PIPFA aims to develop models for designing new food systems in ways that empower smallholder livelihoods and regenerate local ecologies.

Expanding the role of African farmers

25 January 2022

This project aims to reframe how we understand and support smallholder farmers in Eastern Africa by focussing on innovative, self-defined ‘digital farmers’ in Elgeyo-Marakwet County (EMC), Kenya. Approximately 85% of total agricultural output across the African continent is produced by smallholder farmers, with the smallholder farming sub-sector accounting for 75% of Kenya’s total agricultural output. Yet there remains a persistent imagining amongst some academics, policy-makers and NGOs that African farming practices are static, inefficient and inherently vulnerable in the face of environmental change and population growth.
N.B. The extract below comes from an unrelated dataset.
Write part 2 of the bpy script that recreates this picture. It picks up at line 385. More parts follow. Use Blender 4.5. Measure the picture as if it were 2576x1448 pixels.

This project argues that this assessment is highly reductive, being deeply rooted in colonial development epistemologies. By working with smallholder farmers EMC, we are instead exploring how farmers in Eastern Africa are highly creative and innovate in their daily practices. Working with multi-sectoral partners active in food systems research and delivery, we are challenging the ‘modernisation’ imperative by historicising contemporary farming practices and diachronically exploring recent and ongoing processes of innovation, improvisation and ingenuity that seem to have been characteristic of African farming for centuries. Comprehending these dynamics in a more nuanced and detailed manner can in turn help provide the foundation for locally-led pathways towards new prosperous futures for farming livelihoods in East Africa.